The centrist newspaper Ma'ariv published a front-page column yesterday by its editor-in-chief that described Larsen as "a good friend and an enthusiastic supporter of Yasser Arafat" and said that Larsen "simply is not capable of distinguishing between good and evil."

Tensions in Gaza came as military activities in the West Bank have been gradually scaled back, with soldiers withdrawing from several Palestinian cities and Israeli reservists, many of whom were involved in the fighting at the Jenin refugee camp, being discharged home.

The Israeli Defense Forces remained involved in localized sieges. In Ramallah, Arafat remained confined to his compound after more than three weeks there. Israel says the siege will not end until Arafat turns over five men wanted in the killing last year of Israel's tourism minister, Rehavam Zeevi.

In Bethlehem, Christian clergymen, Palestinian militants and civilians remain isolated inside the Church of the Nativity, also besieged by Israeli forces.

Israeli military units also remained in the city of Nablus, although Israel has said that it expects to withdraw them any day, and enter a phase of its operation in which it will conduct military operations as intelligence reports dictate.

One of those operations Thursday captured Husam Ataf Ali Badran, a Hamas military commander that the military accused of dispatching suicide bombers who killed scores of civilians in recent months, including attacks in Jerusalem and Netanya.

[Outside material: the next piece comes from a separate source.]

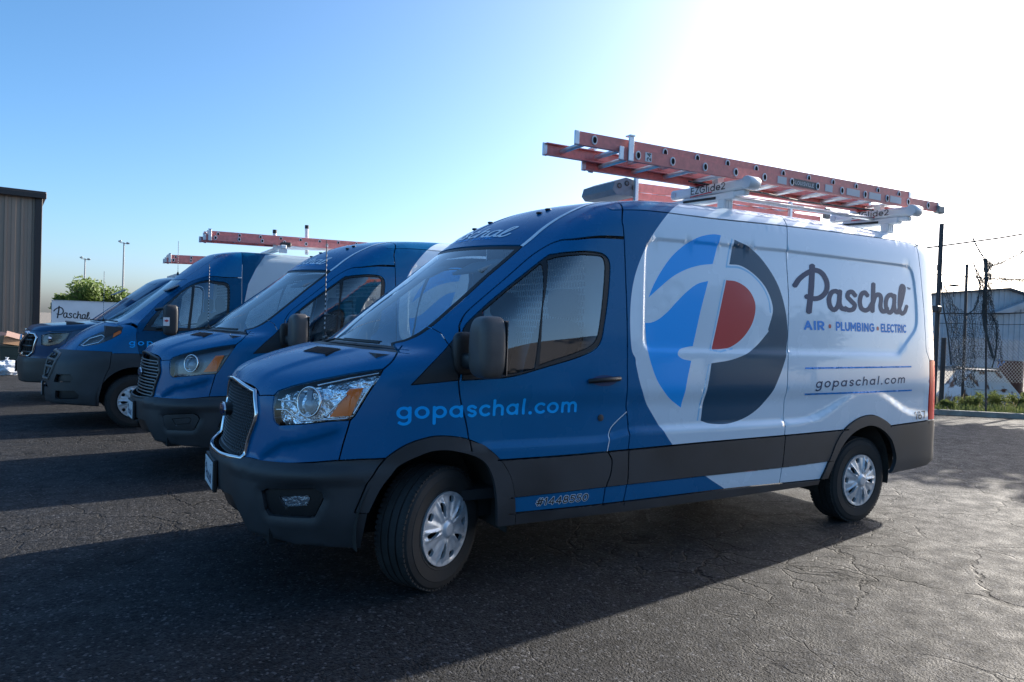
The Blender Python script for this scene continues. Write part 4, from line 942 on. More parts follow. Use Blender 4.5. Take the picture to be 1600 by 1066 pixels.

Badran and three other militants were seized near Nablus after Israeli Air Force helicopters fired upon a group he was hiding with, the military said. Colonel Hilik Sofer, a battalion commander who participated in the raid, described Badran as a coward.

"Again and again, the leaders of the terrorist organizations who send their men to commit suicide acts, easily surrender in order to save their lives," the colonel said.

Two other militants were killed in the helicopter attack, the military said.